Ces récits hostiles, compilés par von Engel au début du xixe siècle, expriment le ressentiment de ses adversaires, les marchands saxons de Transylvanie et les boyards de Valachie, qui ont toujours lutté pour conserver leurs privilèges dans ces régions. La diffusion en Europe centrale au xve siècle d'écrits inspirés par cette version a été encouragée par Matthias Corvin qui cherchait à justifier son changement d'alliance : après avoir soutenu Vlad dans ses actions contre les Turcs, il soutint son frère Radu III le Beau (Radu cel Frumos), candidat des Ottomans, alors que Vlad était vaincu et demandait de l'aide, seul à Brașov. Il était alors fort opportun que Vlad Țepeș passe pour un monstre incontrôlable.
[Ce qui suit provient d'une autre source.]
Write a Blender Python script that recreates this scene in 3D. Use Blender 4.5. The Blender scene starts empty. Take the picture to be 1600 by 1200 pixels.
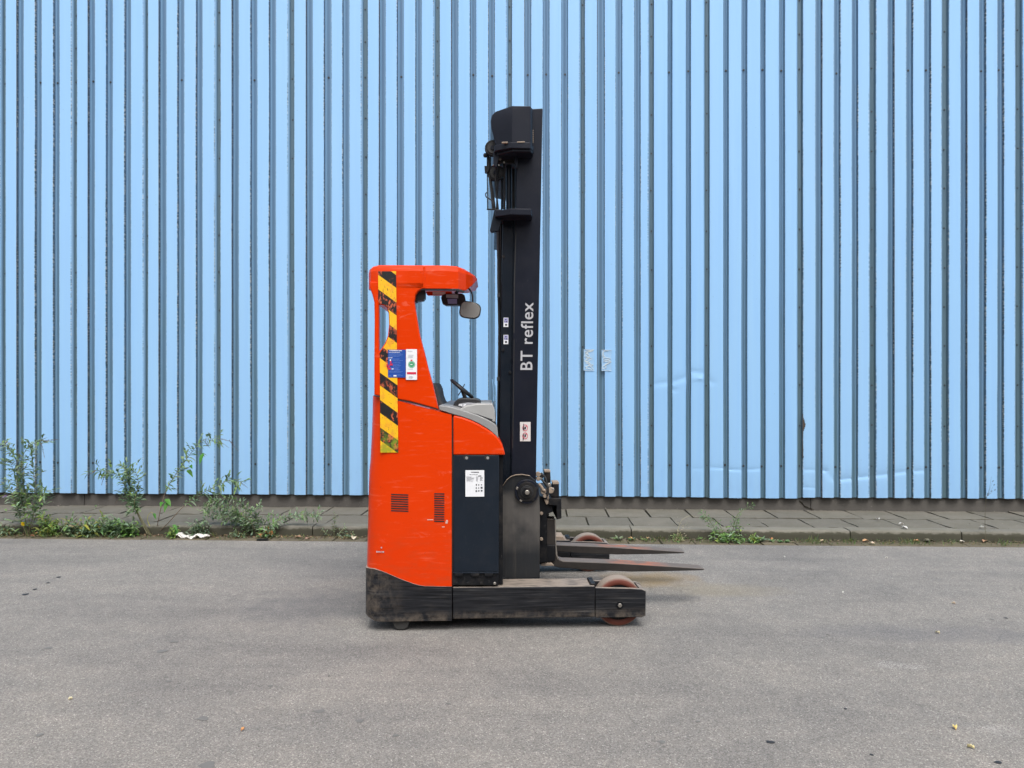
import bpy, bmesh, math, random
from mathutils import Vector, Matrix, noise
random.seed(7)
SC = bpy.context.scene
COL = SC.collection
R = math.radians

# ------------------------------------------------------------------ camera, sky, sun, exposure
CAMZ, F = 1.45, 1100.0            # eye height, focal length in pixels of a 1600 px wide frame
cd = bpy.data.cameras.new('camera'); cam = bpy.data.objects.new('camera', cd); COL.objects.link(cam)
cam.location = (0, 0, CAMZ); cam.rotation_euler = (R(90), 0, 0)
cd.sensor_width = 36; cd.lens = F/1600*36; cd.clip_start = .05; cd.clip_end = 1500
SC.camera = cam
SUN_EL, SUN_AZ = 62.0, 172.0      # azimuth clockwise from +Y (view direction): light comes from behind the camera, right
w = bpy.data.worlds.new('World'); SC.world = w; w.use_nodes = True
nt = w.node_tree; nt.nodes.clear()
sky = nt.nodes.new('ShaderNodeTexSky'); sky.sky_type = 'NISHITA'; sky.sun_disc = False
sky.sun_elevation = R(SUN_EL); sky.sun_rotation = R(SUN_AZ); sky.air_density = 1.0; sky.dust_density = 4.0; sky.ozone_density = 1.0
hs = nt.nodes.new('ShaderNodeHueSaturation'); hs.inputs['Saturation'].default_value = .30
bg = nt.nodes.new('ShaderNodeBackground'); bg.inputs['Strength'].default_value = .15
wo = nt.nodes.new('ShaderNodeOutputWorld')
nt.links.new(sky.outputs[0], hs.inputs['Color']); nt.links.new(hs.outputs[0], bg.inputs[0]); nt.links.new(bg.outputs[0], wo.inputs[0])
sd = bpy.data.lights.new('sun', 'SUN'); sun = bpy.data.objects.new('sun', sd); COL.objects.link(sun)
sd.energy = 1.3; sd.angle = R(38); sd.color = (1, .975, .94)
az, el = R(SUN_AZ), R(SUN_EL)
sdir = Vector((math.sin(az)*math.cos(el), math.cos(az)*math.cos(el), math.sin(el)))
sun.rotation_euler = sdir.to_track_quat('Z', 'Y').to_euler()
vs = SC.view_settings; vs.view_transform = 'Standard'; vs.look = 'None'; vs.gamma = 1; vs.use_curve_mapping = False
vs.exposure = .80

# ------------------------------------------------------------------ frames of reference
AS = R(2.2)       # the street (wall, kerb) runs slightly towards the camera on the right
AT = R(2.1)       # the truck stands turned slightly the other way
TO = Vector((0, 4.15, 0))
def S(px, py, yl):                 # sight line -> point in street coordinates at distance yl
    dx, dz = (px-800)/F, (600-py)/F
    t = yl/(dx*math.sin(AS)+math.cos(AS))
    return Vector((t*dx*math.cos(AS)-t*math.sin(AS), yl, CAMZ+t*dz))
def SW(p):                         # street coordinates -> world
    return Vector((p[0]*math.cos(AS)+p[1]*math.sin(AS), -p[0]*math.sin(AS)+p[1]*math.cos(AS), p[2]))
def Sg(px, py, z=0):               # ground point at height z below a pixel, in street coordinates
    dx, dz = (px-800)/F, (600-py)/F
    t = (z-CAMZ)/dz
    X, Y = t*dx, t
    return Vector((X*math.cos(AS)-Y*math.sin(AS), X*math.sin(AS)+Y*math.cos(AS), z))
def P(px, py, v=0.0):              # sight line -> (u, z) on the truck's plane v
    dx, dz = (px-800)/F, (600-py)/F
    t = (v+TO.y*math.cos(AT))/(math.cos(AT)-dx*math.sin(AT))
    return (t*dx*math.cos(AT)+(t-TO.y)*math.sin(AT), CAMZ+t*dz)
def PU(px, v=0.0): return P(px, 600, v)[0]
def PZ(py, v=0.0, px=760): return P(px, py, v)[1]

# ------------------------------------------------------------------ material helpers
class NT:
    def __init__(s, name):
        s.m = bpy.data.materials.new(name); s.m.use_nodes = True
        s.t = s.m.node_tree; s.t.nodes.clear()
        s.out = s.t.nodes.new('ShaderNodeOutputMaterial'); s.b = s.t.nodes.new('ShaderNodeBsdfPrincipled')
        s.t.links.new(s.b.outputs[0], s.out.inputs[0])
        s.tc = s.t.nodes.new('ShaderNodeTexCoord')
    def n(s, typ, **kw):
        x = s.t.nodes.new(typ)
        for k, v in kw.items():
            if hasattr(x, k): setattr(x, k, v)
        return x
    def l(s, a, b): s.t.links.new(a, b)
    def inp(s, sock, v):
        if v is None: return
        if hasattr(v, 'links') or hasattr(v, 'is_linked'): s.l(v, sock)
        else:
            if isinstance(v, (tuple, list)) and len(v) == 3 and sock.type == 'RGBA': v = (*v, 1)
            sock.default_value = v
    def mapc(s, scale=(1, 1, 1), loc=(0, 0, 0), rot=(0, 0, 0), coord='Object', src=None):
        mp = s.n('ShaderNodeMapping')
        s.l(src or s.tc.outputs[coord], mp.inputs[0])
        mp.inputs['Scale'].default_value = scale; mp.inputs['Location'].default_value = loc; mp.inputs['Rotation'].default_value = rot
        return mp.outputs[0]
    def noise(s, vec, scale, detail=3, rough=.55, dist=0):
        x = s.n('ShaderNodeTexNoise'); s.l(vec, x.inputs['Vector'])
        x.inputs['Scale'].default_value = scale; x.inputs['Detail'].default_value = detail
        x.inputs['Roughness'].default_value = rough; x.inputs['Distortion'].default_value = dist
        return x.outputs['Fac']
    def voro(s, vec, scale, out='Color', feature='F1'):
        x = s.n('ShaderNodeTexVoronoi'); x.feature = feature
        s.l(vec, x.inputs['Vector']); x.inputs['Scale'].default_value = scale
        return x.outputs[out]
    def ramp(s, fac, stops, interp='LINEAR'):
        x = s.n('ShaderNodeValToRGB'); x.color_ramp.interpolation = interp
        e = x.color_ramp.elements
        while len(e) < len(stops): e.new(.5)
        for k, (p, c) in zip(e, stops):
            k.position = p
            if not isinstance(c, (tuple, list)): c = (c, c, c)
            k.color = (*c[:3], 1)
        s.inp(x.inputs[0], fac); return x.outputs[0]
    def rng(s, fac, a, b, c=0., d=1.):
        x = s.n('ShaderNodeMapRange'); s.inp(x.inputs[0], fac)
        for i, v in enumerate((a, b, c, d)): x.inputs[i+1].default_value = v
        return x.outputs[0]
    def mix(s, fac, a, b, mode='MIX'):
        x = s.n('ShaderNodeMix'); x.data_type = 'RGBA'; x.blend_type = mode
        s.inp(x.inputs[0], fac); s.inp(x.inputs[6], a); s.inp(x.inputs[7], b); return x.outputs[2]
    def math(s, op, a, b=None, clamp=False):
        x = s.n('ShaderNodeMath'); x.operation = op; x.use_clamp = clamp
        s.inp(x.inputs[0], a)
        if b is not None: s.inp(x.inputs[1], b)
        return x.outputs[0]
    def sep(s, vec):
        x = s.n('ShaderNodeSeparateXYZ'); s.l(vec, x.inputs[0]); return x.outputs
    def bump(s, h, strength=.3, dist=.01):
        x = s.n('ShaderNodeBump'); s.l(h, x.inputs['Height']); x.inputs['Strength'].default_value = strength; x.inputs['Distance'].default_value = dist
        s.l(x.outputs[0], s.b.inputs['Normal'])
    def attr(s, name):
        x = s.n('ShaderNodeAttribute'); x.attribute_name = name; return x
    def fin(s, color=None, rough=None, metal=None, spec=None, **kw):
        s.inp(s.b.inputs['Base Color'], color); s.inp(s.b.inputs['Roughness'], rough)
        s.inp(s.b.inputs['Metallic'], metal); s.inp(s.b.inputs['Specular IOR Level'], spec)
        for k, v in kw.items(): s.inp(s.b.inputs[k.replace('_', ' ')], v)
        return s.m
def plain(name, c, rough=.5, metal=0., var=.15, scale=40, spec=.5):
    g = NT(name); v = g.mapc()
    f = g.noise(v, scale, 4)
    return g.fin(g.mix(f, tuple(x*(1-var) for x in c), tuple(min(1, x*(1+var)) for x in c)), g.rng(f, .3, .7, rough*.85, min(1, rough*1.15)), metal, spec)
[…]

Les historiens modernes remettent en cause ces légendes, considérant que :
- un lieu de naissance hors de la sécurité (relative) des villes princières de Valachie, est très peu vraisemblable ;
- les seuls monuments historiques que l'on peut rapporter avec certitude au règne de Vlad, sont la tour de Chindia à Târgoviște et, selon l'historien Lucian Boia, une aile de l'ancienne citadelle de Bucarest (Curtea Veche : son buste marque d'ailleurs l'endroit) ;
- le supplice à Târgoviște (non précisé, mais humiliant et mortel) des boyards hostiles, que Vlad tenait pour les assassins de son père, n'a touché que quelques familles rivales, notamment les Dǎnescu ;
- l'exécution en 1461 de l'ambassadeur turc Hamza Bey et son chambellan Thomas Katavolinos, qui avaient tenté de s'emparer de Vlad par la ruse (ou de l'empoisonner, selon les sources) est certaine, mais les modalités inconnues.
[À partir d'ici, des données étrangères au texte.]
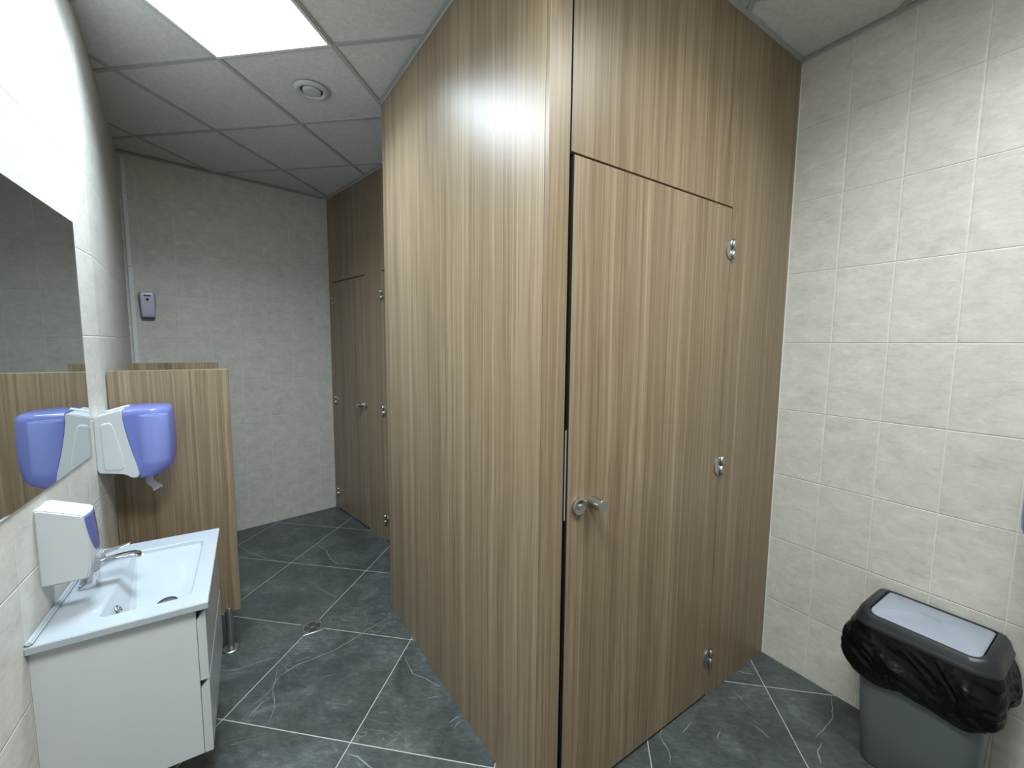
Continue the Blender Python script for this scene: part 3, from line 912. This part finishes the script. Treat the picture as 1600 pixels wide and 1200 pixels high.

Quoi qu'il en soit, les deux graves atteintes de Vlad à la condition nobiliaire (les aristocrates ne pouvaient être exécutés qu'après jugement, sans être suppliciés, ni astreints à travailler) et à l'immunité diplomatique, n'ont pu que marquer les imaginations en ce temps, sans pour autant faire de Vlad Țepeș un « ami du peuple, ennemi juré de tous les aristocrates », ni un « vampire empaleur ».